Renault Group

Reducing energy consumption within Renault Group: the Le Mans plant leads by example

21 November 2022
3 min
usine Le Mans Renault Group
Between 2021 and mid-2022, Renault Group succeeded in cutting the energy used by its industrial and tertiary sites in France by nearly 10%. Yet the Group will not stop there, as it seeks to achieve a 14% reduction by 2023. Among the main contributors, the Le Mans plant is a century-old site that has always found ways to reinvent itself in an effort to further tackle the climate crisis, involving all employees from all divisions. Thanks to daily efforts encouraged by a proactive management team, the plant succeeded in reducing its energy use by 11% under a year. Here is a close look at the innovative ideas behind the plant’s success!
by Renault Group

At the Renault Group plant in Le Mans, specialised in chassis parts for ICE, hybrid and electric vehicles, every day begins with a careful check of energy being used across the site. Nicolas Camboulives, the plant's energy officer, works closely with everyone from management teams to operators as they roll out a range of systems in the various departments and plant facilities: digital monitoring of energy use, innovative technology for facility maintenance, optimisation of manufacturing processes. In addition to on-site programmes, the plant has also been running other activities like the energy challenge involving local companies. The overall goal is to find solutions to the climate challenges we are facing today and those we will face in the future.

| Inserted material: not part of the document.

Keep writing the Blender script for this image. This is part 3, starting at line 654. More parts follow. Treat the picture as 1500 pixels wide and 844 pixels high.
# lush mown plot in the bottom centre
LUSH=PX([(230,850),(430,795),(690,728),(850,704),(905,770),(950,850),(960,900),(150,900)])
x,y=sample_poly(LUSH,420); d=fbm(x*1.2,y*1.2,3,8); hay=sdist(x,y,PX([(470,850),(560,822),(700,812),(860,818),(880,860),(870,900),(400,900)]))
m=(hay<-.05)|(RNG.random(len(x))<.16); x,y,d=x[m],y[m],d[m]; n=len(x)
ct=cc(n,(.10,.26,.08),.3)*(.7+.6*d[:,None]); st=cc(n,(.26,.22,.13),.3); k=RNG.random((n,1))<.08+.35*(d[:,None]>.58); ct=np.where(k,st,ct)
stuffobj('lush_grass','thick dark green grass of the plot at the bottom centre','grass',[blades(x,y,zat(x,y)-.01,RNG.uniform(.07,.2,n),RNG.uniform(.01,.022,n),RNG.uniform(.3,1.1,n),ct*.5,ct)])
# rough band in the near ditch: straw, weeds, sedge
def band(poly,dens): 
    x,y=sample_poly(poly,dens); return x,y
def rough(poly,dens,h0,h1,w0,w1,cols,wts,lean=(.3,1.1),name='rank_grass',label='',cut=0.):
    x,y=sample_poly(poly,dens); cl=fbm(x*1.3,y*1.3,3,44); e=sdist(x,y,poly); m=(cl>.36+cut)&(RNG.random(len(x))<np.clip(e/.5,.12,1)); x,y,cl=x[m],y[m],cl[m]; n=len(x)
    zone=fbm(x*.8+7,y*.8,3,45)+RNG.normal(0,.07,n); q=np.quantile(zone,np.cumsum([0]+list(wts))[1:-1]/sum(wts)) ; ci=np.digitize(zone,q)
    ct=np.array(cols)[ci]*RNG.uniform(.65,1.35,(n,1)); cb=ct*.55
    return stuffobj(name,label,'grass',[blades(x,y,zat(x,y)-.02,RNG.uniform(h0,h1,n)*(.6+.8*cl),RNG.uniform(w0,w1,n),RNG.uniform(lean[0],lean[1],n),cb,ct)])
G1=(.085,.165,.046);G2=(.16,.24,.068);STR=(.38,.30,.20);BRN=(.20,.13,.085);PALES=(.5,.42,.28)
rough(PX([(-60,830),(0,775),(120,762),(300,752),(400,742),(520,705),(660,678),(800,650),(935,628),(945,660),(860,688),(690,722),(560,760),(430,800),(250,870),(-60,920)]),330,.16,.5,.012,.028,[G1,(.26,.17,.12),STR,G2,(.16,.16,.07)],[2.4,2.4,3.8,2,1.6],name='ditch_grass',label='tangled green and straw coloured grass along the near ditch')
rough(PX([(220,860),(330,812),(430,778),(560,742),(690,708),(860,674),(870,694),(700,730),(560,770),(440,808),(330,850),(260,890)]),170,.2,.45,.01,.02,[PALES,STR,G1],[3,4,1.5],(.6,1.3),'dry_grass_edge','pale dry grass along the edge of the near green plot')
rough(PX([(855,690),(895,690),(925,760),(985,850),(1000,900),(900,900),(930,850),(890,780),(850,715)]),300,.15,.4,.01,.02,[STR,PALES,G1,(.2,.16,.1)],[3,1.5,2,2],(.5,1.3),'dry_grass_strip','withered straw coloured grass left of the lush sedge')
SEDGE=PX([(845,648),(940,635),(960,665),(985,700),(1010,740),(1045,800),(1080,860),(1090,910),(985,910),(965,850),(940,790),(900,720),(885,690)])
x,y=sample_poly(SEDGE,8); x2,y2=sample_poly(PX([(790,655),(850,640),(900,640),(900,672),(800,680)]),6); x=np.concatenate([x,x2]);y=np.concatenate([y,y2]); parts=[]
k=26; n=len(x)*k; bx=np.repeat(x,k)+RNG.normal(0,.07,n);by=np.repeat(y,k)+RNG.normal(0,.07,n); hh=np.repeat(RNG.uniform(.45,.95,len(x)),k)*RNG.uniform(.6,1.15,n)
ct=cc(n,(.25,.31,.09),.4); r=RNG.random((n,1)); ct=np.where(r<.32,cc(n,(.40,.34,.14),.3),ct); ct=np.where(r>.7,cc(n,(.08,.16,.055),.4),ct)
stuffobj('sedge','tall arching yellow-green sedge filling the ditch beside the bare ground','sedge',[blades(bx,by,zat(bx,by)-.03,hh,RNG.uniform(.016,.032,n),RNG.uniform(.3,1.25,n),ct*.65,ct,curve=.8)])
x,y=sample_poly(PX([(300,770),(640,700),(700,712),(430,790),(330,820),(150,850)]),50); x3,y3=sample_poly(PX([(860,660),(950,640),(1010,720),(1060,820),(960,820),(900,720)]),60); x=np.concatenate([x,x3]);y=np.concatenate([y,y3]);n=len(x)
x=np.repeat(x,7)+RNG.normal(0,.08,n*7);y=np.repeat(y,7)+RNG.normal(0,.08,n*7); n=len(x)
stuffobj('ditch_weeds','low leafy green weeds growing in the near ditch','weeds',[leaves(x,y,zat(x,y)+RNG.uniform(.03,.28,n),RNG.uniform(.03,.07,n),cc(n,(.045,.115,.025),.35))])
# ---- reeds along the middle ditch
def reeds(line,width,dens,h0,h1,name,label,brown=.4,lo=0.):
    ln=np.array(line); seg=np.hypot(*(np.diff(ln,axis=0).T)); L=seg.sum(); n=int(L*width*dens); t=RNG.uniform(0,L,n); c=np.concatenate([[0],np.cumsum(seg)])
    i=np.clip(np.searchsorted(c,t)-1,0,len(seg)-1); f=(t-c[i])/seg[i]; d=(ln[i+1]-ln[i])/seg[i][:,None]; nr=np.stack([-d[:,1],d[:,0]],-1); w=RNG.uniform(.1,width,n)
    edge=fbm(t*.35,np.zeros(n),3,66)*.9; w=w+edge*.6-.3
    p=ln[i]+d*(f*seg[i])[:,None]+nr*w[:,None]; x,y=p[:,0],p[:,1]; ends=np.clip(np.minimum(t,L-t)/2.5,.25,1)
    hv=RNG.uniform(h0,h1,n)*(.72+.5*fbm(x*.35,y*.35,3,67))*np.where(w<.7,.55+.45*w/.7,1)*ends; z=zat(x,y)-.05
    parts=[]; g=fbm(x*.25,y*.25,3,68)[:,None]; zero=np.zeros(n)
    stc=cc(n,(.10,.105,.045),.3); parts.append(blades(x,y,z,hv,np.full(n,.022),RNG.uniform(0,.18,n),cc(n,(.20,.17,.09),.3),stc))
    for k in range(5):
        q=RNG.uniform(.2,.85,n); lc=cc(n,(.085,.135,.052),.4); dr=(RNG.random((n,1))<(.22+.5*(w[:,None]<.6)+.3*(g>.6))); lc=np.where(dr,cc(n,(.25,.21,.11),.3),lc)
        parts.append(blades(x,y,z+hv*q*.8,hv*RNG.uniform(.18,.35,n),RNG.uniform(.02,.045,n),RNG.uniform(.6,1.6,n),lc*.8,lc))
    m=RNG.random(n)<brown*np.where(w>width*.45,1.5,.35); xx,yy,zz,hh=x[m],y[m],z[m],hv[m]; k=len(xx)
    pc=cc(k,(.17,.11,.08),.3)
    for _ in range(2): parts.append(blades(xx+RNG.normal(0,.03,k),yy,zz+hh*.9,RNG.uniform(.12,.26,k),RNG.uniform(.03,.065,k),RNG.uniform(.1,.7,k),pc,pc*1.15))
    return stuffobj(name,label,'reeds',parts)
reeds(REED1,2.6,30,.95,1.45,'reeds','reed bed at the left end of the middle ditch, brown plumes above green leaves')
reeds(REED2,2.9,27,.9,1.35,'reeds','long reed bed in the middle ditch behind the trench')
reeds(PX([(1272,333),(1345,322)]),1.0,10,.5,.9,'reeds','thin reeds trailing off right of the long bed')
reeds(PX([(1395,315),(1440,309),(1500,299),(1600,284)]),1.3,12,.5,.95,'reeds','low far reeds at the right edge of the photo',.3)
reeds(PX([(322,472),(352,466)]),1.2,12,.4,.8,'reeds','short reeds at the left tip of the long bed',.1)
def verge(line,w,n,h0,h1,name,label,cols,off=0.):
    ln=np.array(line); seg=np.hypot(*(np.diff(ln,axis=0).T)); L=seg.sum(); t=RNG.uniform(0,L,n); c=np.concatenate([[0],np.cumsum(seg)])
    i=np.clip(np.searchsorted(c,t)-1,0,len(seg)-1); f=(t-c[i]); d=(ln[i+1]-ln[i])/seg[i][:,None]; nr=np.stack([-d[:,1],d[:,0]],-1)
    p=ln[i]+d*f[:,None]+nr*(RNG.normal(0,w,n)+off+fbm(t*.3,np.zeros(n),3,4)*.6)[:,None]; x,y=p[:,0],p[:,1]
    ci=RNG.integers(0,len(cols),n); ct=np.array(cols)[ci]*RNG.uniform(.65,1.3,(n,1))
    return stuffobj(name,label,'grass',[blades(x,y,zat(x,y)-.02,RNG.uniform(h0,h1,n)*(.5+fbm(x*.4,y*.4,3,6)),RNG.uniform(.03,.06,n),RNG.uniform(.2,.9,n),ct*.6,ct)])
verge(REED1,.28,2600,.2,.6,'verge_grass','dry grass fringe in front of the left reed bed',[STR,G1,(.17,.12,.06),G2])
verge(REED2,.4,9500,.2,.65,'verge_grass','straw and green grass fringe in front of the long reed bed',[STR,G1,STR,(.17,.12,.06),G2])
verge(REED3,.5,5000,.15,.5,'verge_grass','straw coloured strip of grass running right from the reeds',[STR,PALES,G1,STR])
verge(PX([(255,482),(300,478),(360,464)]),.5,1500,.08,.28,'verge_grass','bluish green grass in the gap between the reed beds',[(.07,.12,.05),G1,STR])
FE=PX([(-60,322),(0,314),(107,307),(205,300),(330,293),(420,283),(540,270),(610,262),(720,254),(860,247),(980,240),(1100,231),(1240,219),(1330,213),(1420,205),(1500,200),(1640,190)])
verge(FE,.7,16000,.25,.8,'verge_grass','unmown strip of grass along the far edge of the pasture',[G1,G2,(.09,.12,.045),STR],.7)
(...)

Digital monitoring of energy use
Nicolas Camboulives

Through digitalizing our tools, constantly monitoring our energy use, and setting in place routines practices in our workshops, our teams are now driven by a mindset built on the importance of reducing our energy use.

Nicolas Camboulives
Energy Officer at the Le Mans plant

Over 400 air leaks fixed

Digital monitoring of the plant’s energy use made it possible to identify what needed to be done to reduce the site’s carbon footprint. One aspect involved reducing the use of compressed air. Every hour, 17,000m3 of compressed air used to be generated for use across the entire plant, and some of it was lost through leaks in the system. The teams targeted the issue head on and in less than a year had reduced the amount of compressed air being used by 15% during production hours. The management of the equipment has also contributed to a 50% reduction during factory down-time. The plant used an ultrasonic camera capable of detecting leaks to solve the issue. It travels from one workshop to the next every week. Each piece of machinery and equipment is scanned for possible leaks. To make sure the data is analysed correctly, Renault teams designed their own software that compile identified leaks into a database, along with their intensity and cost in terms of lost energy and money. Since the beginning of the year, more than 400 leaks have been fixed, for a savings of more than €100,000.

‘24 Hours of Energy’

Above all, improving the site’s energy performance relies on the involvement of each and every employee. So, just last month, the plant launched its very first ‘24h of Energy’ – an energy reduction competition between employees working on the site. Teams competed against each other for the number of air leaks they managed to detect and then fix, and also for the improvements they could identify. A number of great ideas came out of the friendly in-house competition: streamlining of office space use; addition of variators on cataphoresis* pumps; addition of lights on machinery and equipment to indicate when they are in use. More than 70 ideas were compiled after the 24-hour long competition.

*electrophoretic deposition is industrial paint process to fight against corrosion

@ David PIOLE
@ David PIOLE

An open challenge to include other local companies

This year, Le Mans also launched an open challenge, getting other local companies involved in finding innovative and effective solutions to reduce the plant’s energy footprint. The challenge targeted the most energy-intensive sectors: cast iron mills, cataphoresis, machining, and regular operations. In late June, proposals put forward by three companies were short-listed: using reflective paint for building insulation, recuperating heat from iron mills to heat other buildings, and the use of on-site solar panels.

Les entreprises locales proposent des solutions innovantes afin de réduire la consommation d’énergie
Local companies involved in finding innovative and effective solutions to reduce the plant’s energy footprint.

Other ideas such as monitoring open doors, cutting the electricity during down-time, optimizing manufacturing lines, or even reducing logistics, all help constantly reduce the overall energy being used. It all helps put the plant on the right path to helping the environment!